Negative critical overviews of the Hollywood movies released during the 1980s tend to dwell on the huge hits — the Indiana Jones franchise, “Top Gun,” “Beverly Hills Cop” etc. — and feel-good blockbusters on the order of “Flashdance” and “Footloose.”
It’s easy to make the decade appear to be a pale echo of the so-called “Golden Age” of the 1970s by focusing on the biggest box-office hits.
The truth about the 1970s, however, is that most of the classics such as “Taxi Driver” and “Chinatown” sold far fewer tickets than pictures like “Airport,” “Love Story” and “The Towering Inferno” (each of which was as vapid as anything released during the Reagan Era).
In the 1980s, you might have had to look a little harder to find off-beat American films, but there was no shortage of stuff that would have held its own in the previous decade — “Blue Velvet,” “At Close Range,” “Atlantic City,” “Blow Out,” “Mike’s Murder,” “Diner” and many more.
Jonathan Demme made two distinctive films back to back in the 1980s — “Something Wild” in 1986 and “Married to the Mob” in 1988.
The Criterion Collection has released “Something Wild” on DVD and it’s even better than you might remember.
The movie got many good reviews and received a wide multiplex release, but it was too eccentric for the mass audience. Demme and screenwriter E. Max Frye mixed elements of a screwball sex comedy with the sort of psychotic violence that would make Quentin Tarantino a household name a decade later.
Melanie Griffith gives the performance of her career as Lulu, a downtown New York woman of mystery who lures a Wall Street square (Jeff Daniels) off on a roadtrip to her high school reunion in Pennsylvania.

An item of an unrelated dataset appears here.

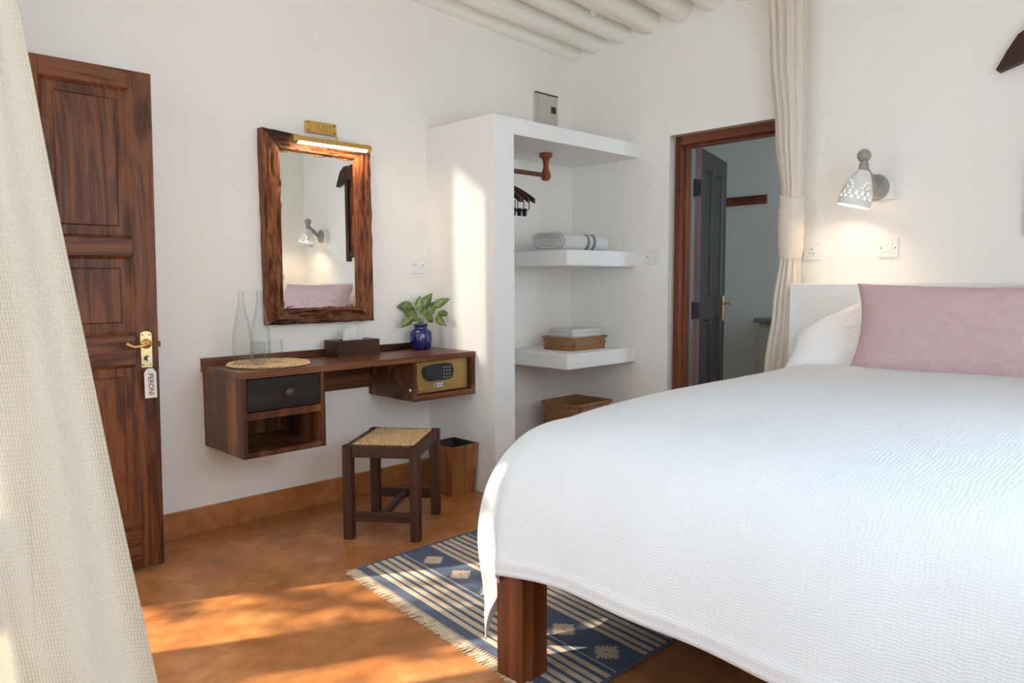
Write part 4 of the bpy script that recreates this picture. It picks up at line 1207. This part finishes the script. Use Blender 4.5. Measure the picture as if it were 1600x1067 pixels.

It’s one of the few roles in which her little-girl voice and her big woman sexuality work together.
There are hints right from the start that Lulu is a very dark lady — within an hour or so of their meeting, she has her new companion handcuffed to a bed in a New Jersey motel where she has her way with him.
But Demme’s love of roadside Americana makes the road trip more charming than kinky and the bright and funny first half of the movie left audiences feeling completely disoriented when Lulu’s crazed ex-husband arrived — played by Ray Liotta in his first major screen role — and the story seemed to go off the rails.
The picture was a serious box-office disappointment but quickly acquired a cult on cable and video. As a 2011 New York Times feature pointed out, “Something Wild” inspired all sorts of pop culture that came afterwards, including Bret Easton Ellis’ apocalyptic black comedy “American Psycho.”
The Criterion edition has a gorgeous new print and wonderful interviews with Demme and Frye. The spruced-up “Something Wild” DVD could be a good starting point for a critical re-evaluation of a much maligned movie decade.